The looming feeling coming over me again with a big slap in the face saying, “you can’t do that, your poor remember? Where would your money come from?” I listened to my conscious and with remorse stepped away from the table. Yes, that little voice in my head turned me down but I knew that if I got a job I could in fact go on that trip next year. The summer going into my Sophomore year I got a job at Dribbles Ice Cream Shoppe. I worked as hard as any 15 year old could and I saved a lot of money, for a 15 year old. Now, going back to Sophomore year, I was pretty seasonally depressed... never going out, always tired and feeling worthless. Then, one day walking down the hall I saw it. The posters advertising the Guatemalan Service Trip. The second I saw those sheets on the wall I thought, “I’m gonna make that trip my bitch”... and I did.
After that first service trip, I went on four more.
- Tamahu, Guatemala -> two times, (total= 2 wks.) to build houses for villagers
- San Jose, Costa Rica -> (2 wks.) to teach kids english
- Puebla, Mexico -> (1 wk.) to build a volunteer shelter
- McKee, Kentucky-> ( 1wk.) to build a house for a small family
From all those trips I saw a lot of different cultures and with those cultures came a lot of cool shit. I had blankets woven from Guatemalan natives, I had a tree painted with a beautiful bird from a local tico artist, and I even had a cool Mexican key chain with a stereotypical overweight man with a sombrero hat on it. I have collected a lot of cool shit over the years but it brings me to this point in life.
One of the rightful paths to take in college is, of course, to find yourself. Yes, I have bought a lot of things and I have seen a lot more but now when I look at those same Tibetan Prayer flags and little Buddhas I question if I am an imposter... do I really know what those represent? What those mean to the people who made them?

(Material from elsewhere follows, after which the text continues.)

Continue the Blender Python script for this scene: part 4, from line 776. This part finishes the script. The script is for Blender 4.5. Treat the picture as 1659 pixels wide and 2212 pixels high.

I really don’t want to even have to ask myself these questions but the answers seem to all say “no”.
I don’t know my shit on prayer flags or any other religion besides the catholic one... NO, don’t assume I am catholic because I am definitely not but I was forced to go to a catholic school for 8 years of my life so, yes, I was brainwashed (no offense) for quite some time by my parents beliefs.
Since I am basically pretty ignorant in religion, my mission from here on out is this:
EXPLORE EVERY TYPE OF RELIGION UNTIL I SEEMINGLY FIT INTO ONE.
My first stop on that religion train, that I am pretty confident about is Buddhism.